Header image for Interrobang article CREDIT: EMILY STEWART
(Left to right): Program manager for the Faculty of Science, Trades and Technology Tracey Davies, Princess Auto London store leader Jamie Vanderweyst, Fanshawe Falcons mascot Freddie the Falcon, and dean of the Faculty of Technology Stephen Patterson in front the Nissan Leaf, which is a token of appreciation for the Princess Auto Foundation's support over time.

Fanshawe College honoured one of its long-time supporters.

The Fanshawe College Foundation recognized the Princess Auto Foundation’s generosity throughout the years on Sept. 17 at the Princess Auto Store on 4380 Wellington Rd S.

The Princess Auto Foundation donated over $1 million to the College with annual gifts and an endowment to support over 200 bursaries for students in the trades, technology, and science programs every year.

Staff at the auto shop were presented with a Nissan Leaf vehicle featuring the Princess Auto logos and the statement “Powering education into the future”. The electric vehicle, wrapped in a red ribbon at the time of the event, will be used in the labs for the School of Transportation Technology and Apprenticeship students.

“Our students are indeed the future in our community, in our economy,” Tracey Davies, the program manager for the Faculty of Science, Trades and Technology said during a media scrum. “And as much support and just positivity I think goes a long way for students to know they are supported in a variety of ways.”

Davies said the Nissan Leaf’s sustainability meets the School of Transportation Technology and Apprenticeship’s goal of teaching students about eco-friendly automotive options like electric vehicles.

“We’re really trying to teach the students all the technologies,” she said. “Not only in the current mode of power, but also emerging technologies. This is a good chance to really kick start that.”

Davies added the car will be beneficial for the future automotive service management program, which is expected to welcome its first cohort in fall 2020. The first year of the program will focus on managerial duties in automotive service, with the second year emphasizing emerging technologies.

Jamie Vanderweyst, the Princess Auto London store leader, said in a speech that he read thank you cards sent from students over the years, and a couple of the messages touched his heart.

“Some of them are like ‘OK, I’m going to need a minute after I read that,’” he said.

He also said in a media scrum the Princess Auto Foundation’s office is in Winnipeg, Man., and the foundation provides financial support to students in skilled trade programs across the country.

“I think we look at our customer and we realize that a lot of our business comes from the trades and students are the future of that business,” Vanderweyst said.

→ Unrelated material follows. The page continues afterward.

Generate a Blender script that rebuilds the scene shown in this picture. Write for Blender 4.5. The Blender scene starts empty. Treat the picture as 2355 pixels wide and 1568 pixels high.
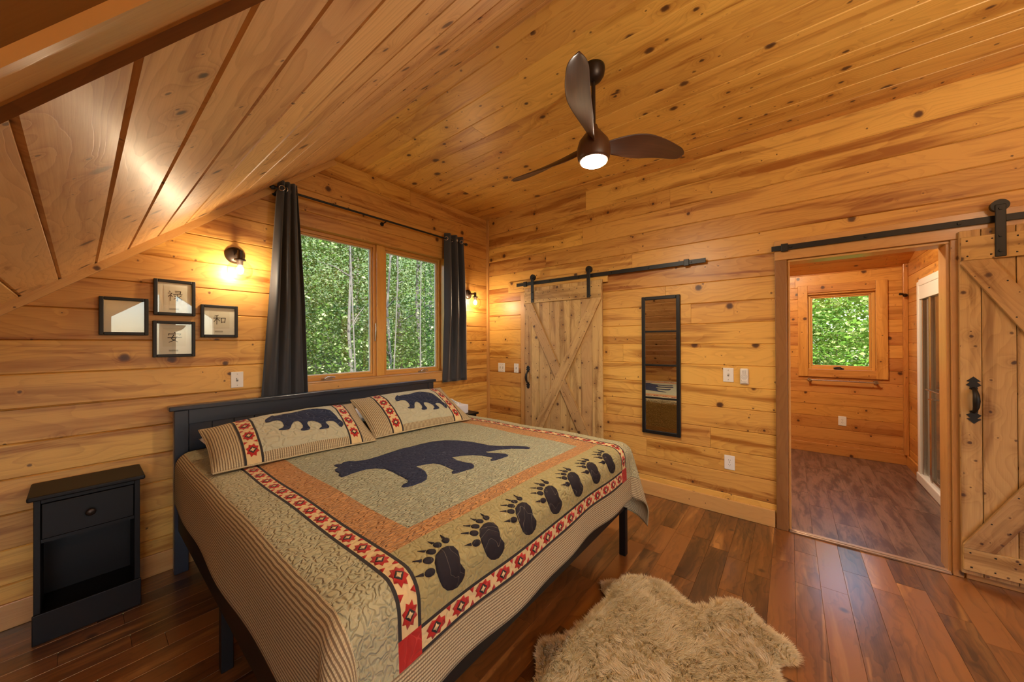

In a follow-up email with Interrobang, Vanderweyst said that the foundation donated over $4 million to students in skilled trades programs across Canada.

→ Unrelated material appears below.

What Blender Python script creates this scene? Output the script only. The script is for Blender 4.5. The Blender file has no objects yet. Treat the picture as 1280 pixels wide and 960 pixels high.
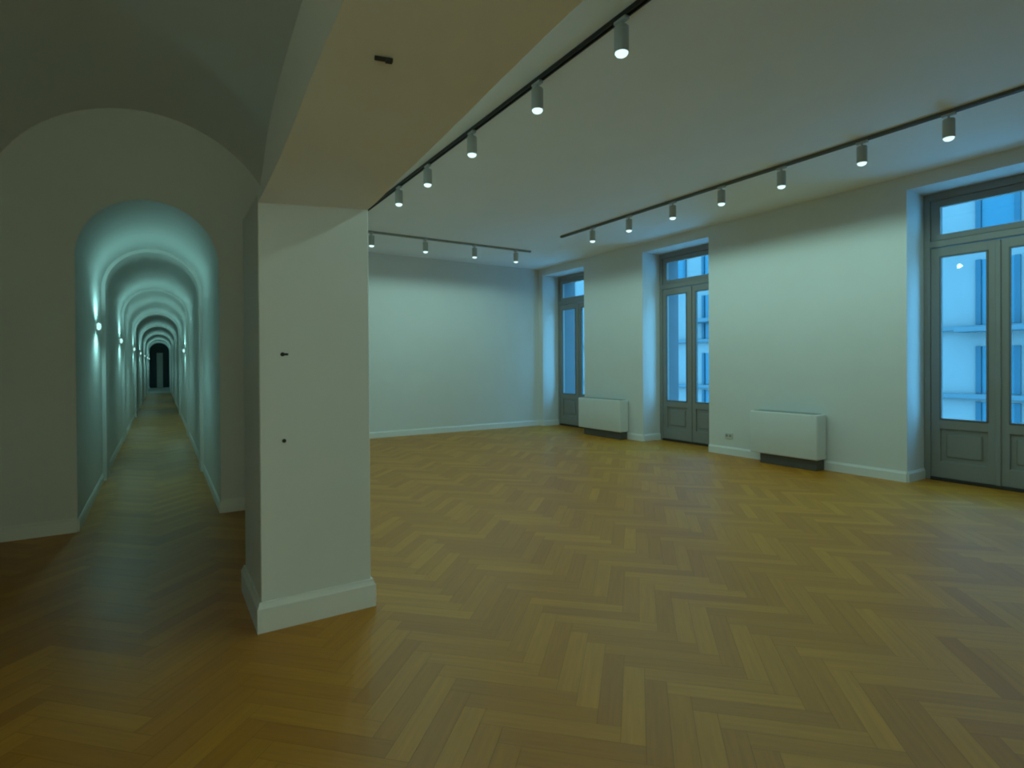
import bpy, bmesh, math, random
from mathutils import Vector, Matrix

random.seed(7)
scene = bpy.context.scene
COL = scene.collection
R = math.radians

# ------------------------------------------------------------------ camera, world, exposure
# x runs from the hall across the room to the windows, y runs away from the camera along the corridor
EYE = 1.25
cam_d = bpy.data.cameras.new('camera')
cam = bpy.data.objects.new('camera', cam_d); COL.objects.link(cam)
cam_d.sensor_width = 36.0
cam_d.sensor_fit = 'HORIZONTAL'
cam_d.lens = 36.0 * 694.302 / 1280.0
cam_d.shift_y = -(480.0 - 459.164) / 1280.0
cam_d.clip_start = 0.03; cam_d.clip_end = 200
YAW, PIT, ROL = R(32.3197), R(-0.341), R(-0.3532)
def cam_ray(x, y, z):
    c, s = math.cos(ROL), math.sin(ROL); x, y = c*x - s*y, s*x + c*y
    c, s = math.cos(PIT), math.sin(PIT); y, z = c*y + s*z, -s*y + c*z
    c, s = math.cos(YAW), math.sin(YAW)
    return Vector((s*z + c*x, c*z - s*x, y))
ax, ay, az = cam_ray(1, 0, 0), cam_ray(0, 1, 0), -cam_ray(0, 0, 1)
cam.matrix_world = Matrix(((ax.x, ay.x, az.x, 0), (ax.y, ay.y, az.y, 0), (ax.z, ay.z, az.z, EYE), (0, 0, 0, 1)))
scene.camera = cam

world = bpy.data.worlds.new('overcast_blue_daylight'); scene.world = world
world.use_nodes = True
bg = world.node_tree.nodes['Background']
bg.inputs['Color'].default_value = (0.115, 0.53, 1.0, 1)
bg.inputs['Strength'].default_value = 6.8

scene.cycles.filter_width = 2.0
scene.view_settings.view_transform = 'Standard'
scene.view_settings.look = 'None'
scene.view_settings.exposure = 0.0
scene.view_settings.gamma = 1.0
scene.view_settings.use_curve_mapping = False

TRACK_W = 9.3            # one track spotlight
TRACK_COL = (0.53, 1.0, 0.92)
SCONCE_W = 8.0          # one corridor wall lamp
HALL_FILL_W = 66.0            # unseen lamp added to fill the hall with light
HALL_FILL_COL = (0.76, 1.0, 0.70)
SCONCE_COL = (0.40, 1.0, 0.97)

# ------------------------------------------------------------------ materials
def mat(name, col, rough=0.5, metal=0.0, noise=0.0, nscale=8.0, bump=0.0, emit=None, estr=0.0, coat=0.0):
    m = bpy.data.materials.new(name); m.use_nodes = True
    nt = m.node_tree; b = nt.nodes['Principled BSDF']
    b.inputs['Base Color'].default_value = (*col, 1)
    b.inputs['Roughness'].default_value = rough
    b.inputs['Metallic'].default_value = metal
    b.inputs['Coat Weight'].default_value = coat
    if noise or bump:
        tc = nt.nodes.new('ShaderNodeTexCoord')
        n = nt.nodes.new('ShaderNodeTexNoise'); n.inputs['Scale'].default_value = nscale; n.inputs['Detail'].default_value = 4
        nt.links.new(tc.outputs['Object'], n.inputs['Vector'])
        if noise:
            r = nt.nodes.new('ShaderNodeValToRGB')
            r.color_ramp.elements[0].position = .3; r.color_ramp.elements[1].position = .7
            r.color_ramp.elements[0].color = tuple(c*(1-noise) for c in col) + (1,)
            r.color_ramp.elements[1].color = tuple(min(1, c*(1+noise)) for c in col) + (1,)
            nt.links.new(n.outputs['Fac'], r.inputs['Fac']); nt.links.new(r.outputs['Color'], b.inputs['Base Color'])
        if bump:
            bp = nt.nodes.new('ShaderNodeBump'); bp.inputs['Strength'].default_value = bump; bp.inputs['Distance'].default_value = .002
            nt.links.new(n.outputs['Fac'], bp.inputs['Height']); nt.links.new(bp.outputs['Normal'], b.inputs['Normal'])
    if emit:
        b.inputs['Emission Color'].default_value = (*emit, 1); b.inputs['Emission Strength'].default_value = estr
    return m

M_WALL = mat('white_wall_paint', (.745, .75, .725), .62, noise=.012, nscale=3, bump=.05)
M_CEIL = mat('white_ceiling_paint', (.92, .92, .91), .7, noise=.012, nscale=2)
M_TRIM = mat('white_satin_trim', (.82, .83, .80), .4, noise=.01)
M_DOOR = mat('dove_grey_door_paint', (.27, .265, .24), .42, noise=.03, nscale=5)
M_BEAD = mat('dark_grey_glazing_bead', (.15, .15, .14), .45, noise=.03)
M_GAP = mat('dark_threshold_metal', (.03, .028, .022), .5, noise=.05)
M_BLACK = mat('black_track', (.012, .012, .012), .45, noise=.05)
M_GREYTRACK = mat('grey_track', (.12, .125, .11), .5, noise=.05)
M_PALETRACK = mat('pale_grey_track', (.30, .31, .29), .5, noise=.05)
M_LAMP = mat('white_lamp_metal', (.48, .49, .47), .4, noise=.01)
M_LENS = mat('lit_lens', (.9, .95, .95), .3, emit=(.62, .86, .90), estr=1.3)
M_SCLENS = mat('lit_wall_lamp', (.9, .95, .95), .3, emit=(.46, .82, .78), estr=1.1)
M_CONV = mat('white_powder_coat', (.735, .745, .715), .45, noise=.01)
M_GRILLE = mat('grey_grille_metal', (.30, .31, .29), .45, noise=.03)
M_PLINTH = mat('dark_intake_shade', (.09, .085, .07), .55, noise=.05)  # recessed intake; the shadow under the casing is in this colour too
M_PLASTIC = mat('white_plastic', (.62, .64, .60), .4, noise=.01)
M_SOCK = mat('grey_socket_face', (.30, .31, .29), .5, noise=.02)
M_CABLE = mat('black_cable_rubber', (.015, .017, .015), .6, noise=.05)
M_FACADE = mat('pale_facade_plaster', (.20, .168, .150), .8, noise=.03, nscale=.7)
M_STONE = mat('pale_cornice_stone', (.085, .105, .11), .8, noise=.05, nscale=2)
M_OUTER = mat('grey_outer_stone', (.13, .125, .13), .8, noise=.05, nscale=3)
M_SHUT = mat('blue_shutter_paint', (.012, .052, .07), .6, noise=.06, nscale=3)
M_WGLASS = mat('dark_window_glass', (.018, .085, .11), .25, noise=.05)
M_STREET = mat('pale_bounce_paving', (.8, .8, .8), .9, noise=.1, nscale=2)  # never in view; made this pale to bounce daylight onto the ceiling
M_DARKDOOR = mat('dark_teal_door_paint', (.012, .035, .04), .5, noise=.05)
M_PALE = mat('pale_grey_panel', (.60, .63, .58), .5, noise=.03)
M_SLAB = mat('pale_stone_threshold', (.36, .33, .27), .4, noise=.05)

def glass():
    m = bpy.data.materials.new('clear_window_glass'); m.use_nodes = True
    nt = m.node_tree; nt.nodes.clear()
    o = nt.nodes.new('ShaderNodeOutputMaterial'); mx = nt.nodes.new('ShaderNodeMixShader')
    t = nt.nodes.new('ShaderNodeBsdfTransparent'); g = nt.nodes.new('ShaderNodeBsdfGlossy')
    lw = nt.nodes.new('ShaderNodeLayerWeight'); lw.inputs['Blend'].default_value = .5
    pw = nt.nodes.new('ShaderNodeMath'); pw.operation = 'POWER'; pw.inputs[1].default_value = 4
    ma = nt.nodes.new('ShaderNodeMath'); ma.operation = 'MULTIPLY_ADD'; ma.inputs[1].default_value = .6; ma.inputs[2].default_value = .015
    nt.links.new(lw.outputs['Facing'], pw.inputs[0]); nt.links.new(pw.outputs[0], ma.inputs[0])
    t.inputs['Color'].default_value = (.95, .98, .98, 1); g.inputs['Roughness'].default_value = .02
    nt.links.new(ma.outputs[0], mx.inputs[0]); nt.links.new(t.outputs[0], mx.inputs[1]); nt.links.new(g.outputs[0], mx.inputs[2])
    nt.links.new(mx.outputs[0], o.inputs['Surface'])
    return m
M_GLASS = glass()

def wood():
    m = bpy.data.materials.new('oak_herringbone'); m.use_nodes = True
    nt = m.node_tree; b = nt.nodes['Principled BSDF']; L = nt.links.new; N = nt.nodes.new
    at = N('ShaderNodeAttribute'); at.attribute_name = 'plank'            # a random number per plank
    uv = N('ShaderNodeUVMap'); uv.uv_map = 'grain'
    mp = N('ShaderNodeMapping'); mp.inputs['Scale'].default_value = (3.0, 55.0, 1)
    no = N('ShaderNodeTexNoise'); no.inputs['Scale'].default_value = 1.0; no.inputs['Detail'].default_value = 5; no.inputs['Roughness'].default_value = .6
    L(uv.outputs[0], mp.inputs['Vector']); L(mp.outputs[0], no.inputs['Vector'])
    r1 = N('ShaderNodeValToRGB')
    e = r1.color_ramp.elements
    e[0].position = 0; e[0].color = (.50, .188, .008, 1)
    e[1].position = 1; e[1].color = (.64, .272, .017, 1)
    x = r1.color_ramp.elements.new(.5); x.color = (.56, .224, .011, 1)
    L(at.outputs['Fac'], r1.inputs['Fac'])
    mxx = N('ShaderNodeMix'); mxx.data_type = 'RGBA'; mxx.blend_type = 'MULTIPLY'; mxx.inputs['Factor'].default_value = 1
    r2 = N('ShaderNodeValToRGB'); f = r2.color_ramp.elements
    f[0].position = .3; f[0].color = (.86, .84, .80, 1); f[1].position = .7; f[1].color = (1.06, 1.06, 1.06, 1)
    L(no.outputs['Fac'], r2.inputs['Fac']); L(r1.outputs['Color'], mxx.inputs[6]); L(r2.outputs['Color'], mxx.inputs[7])
    L(mxx.outputs[2], b.inputs['Base Color'])
    b.inputs['Roughness'].default_value = .36
    b.inputs['Specular IOR Level'].default_value = .38
    mr = N('ShaderNodeMapRange'); mr.inputs['To Min'].default_value = .36; mr.inputs['To Max'].default_value = .46
    L(no.outputs['Fac'], mr.inputs['Value']); L(mr.outputs[0], b.inputs['Roughness'])
    return m
M_WOOD = wood()
M_SEAM = mat('dark_floor_seam', (.17, .085, .02), .7, noise=.05)

# ------------------------------------------------------------------ mesh helpers
def obj(name, bm, m, parent=None, smooth=False, loc=None):
    bmesh.ops.recalc_face_normals(bm, faces=bm.faces)
    me = bpy.data.meshes.new(name); bm.to_mesh(me); bm.free()
    for k in (m if isinstance(m, (list, tuple)) else [m]): me.materials.append(k)
    if smooth:
        for p in me.polygons: p.use_smooth = True
        me.set_sharp_from_angle(angle=R(35))
    o = bpy.data.objects.new(name, me); COL.objects.link(o)
    if parent: o.parent = parent
    if loc: o.location = loc
    return o

def box(bm, x0, x1, y0, y1, z0, z1, bev=0.0, seg=2):
    t = bmesh.new()
    bmesh.ops.create_cube(t, size=1)
    for v in t.verts:
        v.co = Vector(((x0+x1)/2 + v.co.x*(x1-x0), (y0+y1)/2 + v.co.y*(y1-y0), (z0+z1)/2 + v.co.z*(z1-z0)))
    if bev: bmesh.ops.bevel(t, geom=t.edges[:], offset=bev, segments=seg, affect='EDGES', profile=.5)
    join(bm, t); return bm

def join(bm, t):
    me = bpy.data.meshes.new('tmp'); t.to_mesh(me); t.free(); bm.from_mesh(me); bpy.data.meshes.remove(me)

def bx(*a, **k): return box(bmesh.new(), *a, **k)

def lathe(prof, n=24, mtx=None):
    """prof: list of (r, z); closed solid of revolution about z"""
    bm = bmesh.new(); rings = []
    for r, z in prof:
        if r < 1e-6: rings.append([bm.verts.new((0, 0, z))])
        else: rings.append([bm.verts.new((r*math.cos(2*math.pi*i/n), r*math.sin(2*math.pi*i/n), z)) for i in range(n)])
    for a, b in zip(rings, rings[1:]):
        for i in range(n):
            j = (i+1) % n
            if len(a) == 1 and len(b) == 1: continue
            if len(a) == 1: bm.faces.new((a[0], b[i], b[j]))
            elif len(b) == 1: bm.faces.new((a[i], b[0], a[j]))
            else: bm.faces.new((a[i], b[i], b[j], a[j]))
    if len(rings[0]) > 1: bm.faces.new(rings[0])
    if len(rings[-1]) > 1: bm.faces.new(rings[-1])
    if mtx: bmesh.ops.transform(bm, matrix=mtx, verts=bm.verts)
    return bm

def strip(bm, pa, pb):
    va = [bm.verts.new(p) for p in pa]; vb = [bm.verts.new(p) for p in pb]
    for i in range(len(va)-1): bm.faces.new((va[i], va[i+1], vb[i+1], vb[i]))

def prism(poly, axis, a, b, bm=None):
    """extrude a 2D polygon along x / y / z from a to b"""
    bm = bm or bmesh.new()
    def P(u, v, w): return {'x': (w, u, v), 'y': (u, w, v), 'z': (u, v, w)}[axis]
    f = [bm.verts.new(P(u, v, a)) for u, v in poly]; g = [bm.verts.new(P(u, v, b)) for u, v in poly]
    n = len(poly)
    bm.faces.new(f); bm.faces.new(g[::-1])
    for i in range(n): bm.faces.new((f[i], g[i], g[(i+1) % n], f[(i+1) % n]))
    return bm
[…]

Stephen Patterson, the dean for the Faculty of Technology, said the Princess Auto Foundation bursaries fill in the gaps in the skilled trades, which need more workers.

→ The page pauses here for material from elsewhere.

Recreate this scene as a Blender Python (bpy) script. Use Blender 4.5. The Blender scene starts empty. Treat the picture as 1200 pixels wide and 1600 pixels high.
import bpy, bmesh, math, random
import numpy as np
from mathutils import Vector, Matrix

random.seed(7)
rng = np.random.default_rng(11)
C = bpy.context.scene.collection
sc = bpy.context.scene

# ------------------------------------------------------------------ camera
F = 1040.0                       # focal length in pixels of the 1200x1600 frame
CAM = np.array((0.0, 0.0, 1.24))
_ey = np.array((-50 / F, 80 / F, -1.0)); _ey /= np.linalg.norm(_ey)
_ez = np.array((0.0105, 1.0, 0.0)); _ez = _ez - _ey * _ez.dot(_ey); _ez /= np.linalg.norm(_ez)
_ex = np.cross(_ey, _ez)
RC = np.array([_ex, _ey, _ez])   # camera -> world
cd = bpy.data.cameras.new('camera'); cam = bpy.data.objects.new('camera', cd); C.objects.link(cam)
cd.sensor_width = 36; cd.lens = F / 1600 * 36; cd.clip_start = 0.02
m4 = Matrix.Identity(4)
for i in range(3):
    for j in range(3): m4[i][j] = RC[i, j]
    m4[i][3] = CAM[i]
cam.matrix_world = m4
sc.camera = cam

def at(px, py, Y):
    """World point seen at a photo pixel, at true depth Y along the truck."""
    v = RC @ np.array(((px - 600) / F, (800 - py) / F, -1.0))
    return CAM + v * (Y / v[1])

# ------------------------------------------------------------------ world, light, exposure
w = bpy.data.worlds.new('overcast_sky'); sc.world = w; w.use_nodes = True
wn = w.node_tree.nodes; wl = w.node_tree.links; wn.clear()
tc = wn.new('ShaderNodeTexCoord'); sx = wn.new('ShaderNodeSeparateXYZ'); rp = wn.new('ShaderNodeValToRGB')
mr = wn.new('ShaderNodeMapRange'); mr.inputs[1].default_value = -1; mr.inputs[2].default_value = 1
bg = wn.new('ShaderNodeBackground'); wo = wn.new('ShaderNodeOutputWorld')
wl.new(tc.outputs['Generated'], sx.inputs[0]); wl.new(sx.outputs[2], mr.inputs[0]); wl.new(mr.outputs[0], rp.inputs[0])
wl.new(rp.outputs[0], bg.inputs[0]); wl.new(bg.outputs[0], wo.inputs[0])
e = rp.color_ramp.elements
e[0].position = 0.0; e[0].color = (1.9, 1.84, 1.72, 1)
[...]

“There is such an amazing deficit still in within the skilled trades industries and sectors that these kind of donations and this kind of awareness raising and promotion is very key,” he said.

Patterson added that to get more people interested in the skilled trades, breaking down barriers about the skilled trades and those who work in them is best.

“We talked a lot about women in trades. We talked about youth in trades and non-traditional folks that, demographically, haven’t always been involved,” he said. “And try to break down the stigmas of what trades are and how to be associated because it’s for everyone and traditionally, not everybody’s always felt that way.”